By Pierre Cotton | Beaujolais (France), £25

What's it Like?

You'll drink this with your friends so quickly that you'll wish you had another bottle. It's a wine for catching up with friends (even if that means via Zoom); a wine so gluggable that you look at it suspiciously, wondering whether it's even alcoholic. It tastes just like the red fruits you find on a pannacotta, and even the texture is like pannacotta. Serve it slightly chilled.

What's in it?

Pierre left behind his life as a motorcycle mechanic to work in the vines, with the realisation that he preferred the outdoors to a garage. So, no bike parts here; rather this is produced entirely from the Gamay variety - the key variety of the Beaujolais - and is intended as a joyful introduction to the vibrant, elegant light red wines of the region.

How's it Made?

A portion of this wine was made as Pierre makes all of his wines; with whole bunches, gentle infusion style. However, due to the hot weather in 2018 meaning higher potential alcohol, Pierre wanted to seek extra freshness for this cuvée. As such, he added a portion of 'direct press' Gamay (like a rosé, with more acidity), so this is essentially its own hybrid: half rosé, half red wine.

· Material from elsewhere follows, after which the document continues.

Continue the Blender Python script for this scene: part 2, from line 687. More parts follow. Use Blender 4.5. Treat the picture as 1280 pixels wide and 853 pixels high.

#2 Welschriesling Vom Opok 2017

By Werlitsch | Styria (Austria), £29

What's it Like?

This embodies the notion of 'vertical wine.' It's like a laser beam on the palate; fresh lime, salt and a mineral twist; as if someone turned a daiquiri into a wine, but with extra layers of complexity. The word 'minerality' is often splashed around in the wine world, but with this wine, we really do get that stony feeling on the tongue.

What's in it?

This is from the southern edge of Styria in Austria, bordering Slovenia, and is 100% Welschresling (not to be confused with Riesling; the two aren't related). Thought to have originated in Croatia many moons ago, it's likely that the variety was traded and brought to Austria by visitors as gifts in previous centuries.

How's it Made?

As with all of the Werlitsch wines, they key ingredient here is time. The grapes were direct pressed and the juice fermented naturally, after which the wine aged for at least a year and a half in Austrian oak vertical foudres. The distinct minerality is thought to come from the limestone soils; the local name for which is 'opok.'


#3: Sauvignon Blanc 'Jardin du Poira' 2018

By Les Jardins de Theseiis | Loire (France), £26

What's it Like?

This is a wine with two personalities. At the start, it's linear and mineral, with a smoky gunflint edge, but after a few minutes in the glass it will slowly reveal an ever-so tropical edge - think a dash of pineapple. We love the journey this wine takes us on; this is Sauvignon, fine wine style.

What's in it?

This is biodynamically farmed Sauvignon Blanc from the Touraine region of the Loire (the Loire is the variety's probable birth place, it's only in recent years that the variety has made its name in the New World). This cuvée comes from the parcel named 'Poira,' which sits on clay-limestone and flint.

How's it Made?

The grapes were hand harvested and pressed directly, meaning no skin contact took place; this is classic white winemaking. Natural fermentation began in tank, after which they moved the wine into barrels in their cellar, where it was aged for 12 months. Bottled unfined, unfiltered and with no sulphites added. 4,000 bottles produced.


#4 Enderle & Moll Pinot Noir 2018

By Enderle & Moll | Baden (Germany), £25

What's it Like?

This is as autumnal as wine gets; a late afternoon stroll in the park with the scent of moss and the damp earth under foot, captured in a glass. With a pale garnet hue, this even looks like a countryside scene where the leaves are changing colour. This is fine Pinot; it might not be from Burgundy; but it's Germany's front row contender.

What's in it?

This is 100% Pinot Noir; the young-vine cuvée from the celebrated Enderle & Moll's stable of terroir-expressive Pinots; the perfect snapshot into what German red wine is capable of. Once you start, you can't stop; like the infinitely better organic wine version of pringles. It hasn't been branded 'cult' on the international wine scene by chance…

How's it Made?

Many in the region of Baden are making Pinot with modern machinery, but this adheres to the notion of 'if it ain't broke, don't fix it.' Old school Pinot Noir winemaking; foot-stomped, naturally fermented, with some destemmed fruit and some whole-cluster. Pressed with an old wooden press, and aged in barrels from the iconic Burgundy domaine, Dujac. Bottled unfined, unfiltered and with just a touch of sulphites.